> _RECORD EXTRACTS_

--------------------------------

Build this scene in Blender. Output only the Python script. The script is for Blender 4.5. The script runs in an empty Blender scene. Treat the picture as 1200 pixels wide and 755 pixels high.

--------------------------------

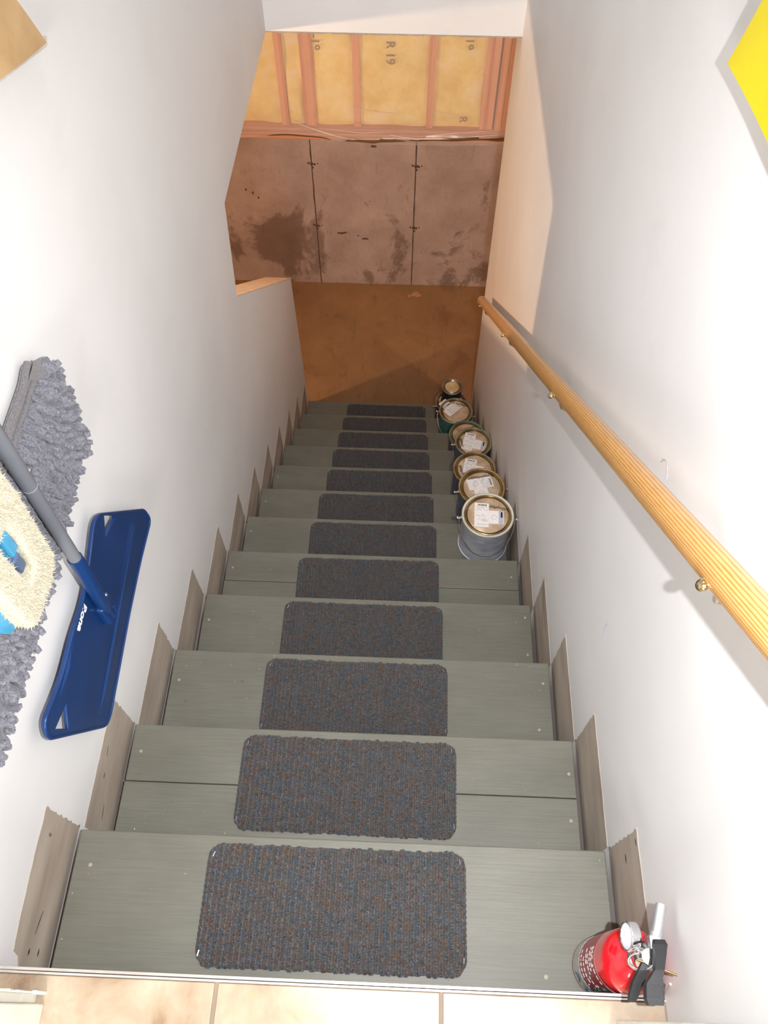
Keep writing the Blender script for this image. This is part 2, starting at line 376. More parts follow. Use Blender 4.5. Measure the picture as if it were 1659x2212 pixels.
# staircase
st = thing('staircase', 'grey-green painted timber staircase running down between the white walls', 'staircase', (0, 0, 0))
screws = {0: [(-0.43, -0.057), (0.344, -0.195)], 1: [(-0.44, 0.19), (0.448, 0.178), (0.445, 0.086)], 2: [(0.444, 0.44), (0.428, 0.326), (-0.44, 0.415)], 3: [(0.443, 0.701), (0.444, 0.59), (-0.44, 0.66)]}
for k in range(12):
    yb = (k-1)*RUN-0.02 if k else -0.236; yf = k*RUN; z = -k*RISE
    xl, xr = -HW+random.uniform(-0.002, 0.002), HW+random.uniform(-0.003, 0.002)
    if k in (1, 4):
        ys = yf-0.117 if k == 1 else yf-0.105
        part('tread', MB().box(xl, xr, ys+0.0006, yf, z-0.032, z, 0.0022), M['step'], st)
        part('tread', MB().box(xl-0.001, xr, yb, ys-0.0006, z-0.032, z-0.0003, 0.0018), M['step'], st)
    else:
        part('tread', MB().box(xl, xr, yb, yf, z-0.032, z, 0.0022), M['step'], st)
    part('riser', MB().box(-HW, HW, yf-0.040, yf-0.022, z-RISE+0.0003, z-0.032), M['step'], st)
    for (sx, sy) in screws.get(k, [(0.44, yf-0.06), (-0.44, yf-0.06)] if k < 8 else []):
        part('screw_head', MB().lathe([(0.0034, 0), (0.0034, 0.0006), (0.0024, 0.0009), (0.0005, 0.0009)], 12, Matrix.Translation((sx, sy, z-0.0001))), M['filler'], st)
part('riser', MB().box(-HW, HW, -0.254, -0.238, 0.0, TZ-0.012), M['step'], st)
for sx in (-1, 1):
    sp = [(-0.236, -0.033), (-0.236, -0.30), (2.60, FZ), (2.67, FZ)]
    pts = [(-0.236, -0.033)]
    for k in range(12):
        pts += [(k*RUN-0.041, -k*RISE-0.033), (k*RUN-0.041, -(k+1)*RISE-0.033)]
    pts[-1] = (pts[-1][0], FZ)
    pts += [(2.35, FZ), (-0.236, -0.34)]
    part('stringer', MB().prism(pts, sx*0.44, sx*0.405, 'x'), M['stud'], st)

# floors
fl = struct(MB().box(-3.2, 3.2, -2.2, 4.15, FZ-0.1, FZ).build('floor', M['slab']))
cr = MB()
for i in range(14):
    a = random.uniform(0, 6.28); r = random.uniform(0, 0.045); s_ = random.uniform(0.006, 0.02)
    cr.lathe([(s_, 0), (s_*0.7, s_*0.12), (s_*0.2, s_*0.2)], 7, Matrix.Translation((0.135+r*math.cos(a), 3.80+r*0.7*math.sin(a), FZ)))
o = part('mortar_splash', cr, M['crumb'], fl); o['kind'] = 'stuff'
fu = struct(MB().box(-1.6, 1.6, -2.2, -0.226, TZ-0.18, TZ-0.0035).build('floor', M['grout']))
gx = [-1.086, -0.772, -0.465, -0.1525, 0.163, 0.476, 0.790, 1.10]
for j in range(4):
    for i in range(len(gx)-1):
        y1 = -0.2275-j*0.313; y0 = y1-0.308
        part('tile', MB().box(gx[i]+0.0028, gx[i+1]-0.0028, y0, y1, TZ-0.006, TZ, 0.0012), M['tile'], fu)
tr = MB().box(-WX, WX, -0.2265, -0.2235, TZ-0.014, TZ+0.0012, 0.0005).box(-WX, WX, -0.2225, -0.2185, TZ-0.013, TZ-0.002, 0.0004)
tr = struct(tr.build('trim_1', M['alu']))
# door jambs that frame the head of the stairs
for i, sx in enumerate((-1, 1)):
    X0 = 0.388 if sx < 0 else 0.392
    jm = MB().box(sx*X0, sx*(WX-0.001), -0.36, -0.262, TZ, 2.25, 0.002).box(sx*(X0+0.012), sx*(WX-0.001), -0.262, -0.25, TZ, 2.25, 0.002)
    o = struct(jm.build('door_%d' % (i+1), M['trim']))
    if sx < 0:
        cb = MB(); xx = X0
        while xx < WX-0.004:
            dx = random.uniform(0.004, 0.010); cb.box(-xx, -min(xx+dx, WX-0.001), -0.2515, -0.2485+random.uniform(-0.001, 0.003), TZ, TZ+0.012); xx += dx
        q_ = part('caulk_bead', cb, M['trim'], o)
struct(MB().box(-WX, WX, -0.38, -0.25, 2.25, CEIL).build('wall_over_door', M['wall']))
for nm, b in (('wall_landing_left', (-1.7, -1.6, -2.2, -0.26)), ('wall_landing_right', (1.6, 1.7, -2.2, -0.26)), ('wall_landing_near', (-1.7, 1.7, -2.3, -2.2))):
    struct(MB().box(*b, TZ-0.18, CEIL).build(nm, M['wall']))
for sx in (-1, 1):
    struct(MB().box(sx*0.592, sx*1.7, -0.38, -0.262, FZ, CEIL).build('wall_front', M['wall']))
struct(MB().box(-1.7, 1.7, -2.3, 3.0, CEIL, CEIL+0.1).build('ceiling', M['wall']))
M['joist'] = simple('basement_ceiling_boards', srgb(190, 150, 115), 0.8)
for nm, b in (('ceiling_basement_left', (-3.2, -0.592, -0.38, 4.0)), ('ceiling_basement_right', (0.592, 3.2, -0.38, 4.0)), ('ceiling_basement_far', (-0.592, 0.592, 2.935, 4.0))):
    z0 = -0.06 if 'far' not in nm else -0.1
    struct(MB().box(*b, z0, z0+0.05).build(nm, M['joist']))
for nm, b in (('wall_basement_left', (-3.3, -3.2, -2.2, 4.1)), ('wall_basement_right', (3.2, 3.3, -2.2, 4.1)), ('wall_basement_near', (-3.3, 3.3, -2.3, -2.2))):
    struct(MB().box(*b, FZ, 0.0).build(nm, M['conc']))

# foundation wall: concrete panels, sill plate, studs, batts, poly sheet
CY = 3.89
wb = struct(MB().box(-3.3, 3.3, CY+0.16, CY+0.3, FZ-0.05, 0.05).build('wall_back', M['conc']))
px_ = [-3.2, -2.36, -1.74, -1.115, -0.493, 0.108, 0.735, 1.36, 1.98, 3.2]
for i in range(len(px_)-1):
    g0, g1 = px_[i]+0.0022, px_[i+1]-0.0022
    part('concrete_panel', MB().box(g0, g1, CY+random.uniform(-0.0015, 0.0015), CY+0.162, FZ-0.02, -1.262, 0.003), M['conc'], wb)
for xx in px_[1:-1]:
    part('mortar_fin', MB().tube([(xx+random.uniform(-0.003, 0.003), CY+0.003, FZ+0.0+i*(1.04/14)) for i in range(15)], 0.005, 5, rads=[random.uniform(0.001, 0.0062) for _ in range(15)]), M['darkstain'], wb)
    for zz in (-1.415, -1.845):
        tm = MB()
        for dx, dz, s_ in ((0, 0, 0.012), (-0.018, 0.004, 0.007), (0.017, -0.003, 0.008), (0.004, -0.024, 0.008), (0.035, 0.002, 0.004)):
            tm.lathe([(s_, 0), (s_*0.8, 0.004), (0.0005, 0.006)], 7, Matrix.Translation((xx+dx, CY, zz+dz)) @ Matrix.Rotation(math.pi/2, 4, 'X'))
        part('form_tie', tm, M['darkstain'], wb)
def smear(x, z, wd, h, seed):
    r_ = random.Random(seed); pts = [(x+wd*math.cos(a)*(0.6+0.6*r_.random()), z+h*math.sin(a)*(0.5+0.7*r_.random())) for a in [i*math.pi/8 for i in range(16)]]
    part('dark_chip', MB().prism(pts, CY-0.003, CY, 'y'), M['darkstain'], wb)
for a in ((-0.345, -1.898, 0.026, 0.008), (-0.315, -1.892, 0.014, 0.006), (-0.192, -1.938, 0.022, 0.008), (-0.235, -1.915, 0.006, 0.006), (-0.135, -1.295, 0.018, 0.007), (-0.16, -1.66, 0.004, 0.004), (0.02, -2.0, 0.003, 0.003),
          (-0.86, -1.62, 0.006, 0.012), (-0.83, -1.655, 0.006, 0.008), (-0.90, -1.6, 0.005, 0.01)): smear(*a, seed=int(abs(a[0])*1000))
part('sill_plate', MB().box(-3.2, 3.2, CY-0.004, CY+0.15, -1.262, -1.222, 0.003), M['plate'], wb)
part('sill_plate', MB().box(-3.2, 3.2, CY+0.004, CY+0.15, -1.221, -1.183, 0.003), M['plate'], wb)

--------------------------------

Retype, in the same exact form, the lines of the material above from the line holding "Keep writing the" through the line holding "sx*0.405, 'x'), M['stud'], st)".

Keep writing the Blender script for this image. This is part 2, starting at line 376. More parts follow. Use Blender 4.5. Measure the picture as if it were 1659x2212 pixels.
# staircase
st = thing('staircase', 'grey-green painted timber staircase running down between the white walls', 'staircase', (0, 0, 0))
screws = {0: [(-0.43, -0.057), (0.344, -0.195)], 1: [(-0.44, 0.19), (0.448, 0.178), (0.445, 0.086)], 2: [(0.444, 0.44), (0.428, 0.326), (-0.44, 0.415)], 3: [(0.443, 0.701), (0.444, 0.59), (-0.44, 0.66)]}
for k in range(12):
    yb = (k-1)*RUN-0.02 if k else -0.236; yf = k*RUN; z = -k*RISE
    xl, xr = -HW+random.uniform(-0.002, 0.002), HW+random.uniform(-0.003, 0.002)
    if k in (1, 4):
        ys = yf-0.117 if k == 1 else yf-0.105
        part('tread', MB().box(xl, xr, ys+0.0006, yf, z-0.032, z, 0.0022), M['step'], st)
        part('tread', MB().box(xl-0.001, xr, yb, ys-0.0006, z-0.032, z-0.0003, 0.0018), M['step'], st)
    else:
        part('tread', MB().box(xl, xr, yb, yf, z-0.032, z, 0.0022), M['step'], st)
    part('riser', MB().box(-HW, HW, yf-0.040, yf-0.022, z-RISE+0.0003, z-0.032), M['step'], st)
    for (sx, sy) in screws.get(k, [(0.44, yf-0.06), (-0.44, yf-0.06)] if k < 8 else []):
        part('screw_head', MB().lathe([(0.0034, 0), (0.0034, 0.0006), (0.0024, 0.0009), (0.0005, 0.0009)], 12, Matrix.Translation((sx, sy, z-0.0001))), M['filler'], st)
part('riser', MB().box(-HW, HW, -0.254, -0.238, 0.0, TZ-0.012), M['step'], st)
for sx in (-1, 1):
    sp = [(-0.236, -0.033), (-0.236, -0.30), (2.60, FZ), (2.67, FZ)]
    pts = [(-0.236, -0.033)]
    for k in range(12):
        pts += [(k*RUN-0.041, -k*RISE-0.033), (k*RUN-0.041, -(k+1)*RISE-0.033)]
    pts[-1] = (pts[-1][0], FZ)
    pts += [(2.35, FZ), (-0.236, -0.34)]
    part('stringer', MB().prism(pts, sx*0.44, sx*0.405, 'x'), M['stud'], st)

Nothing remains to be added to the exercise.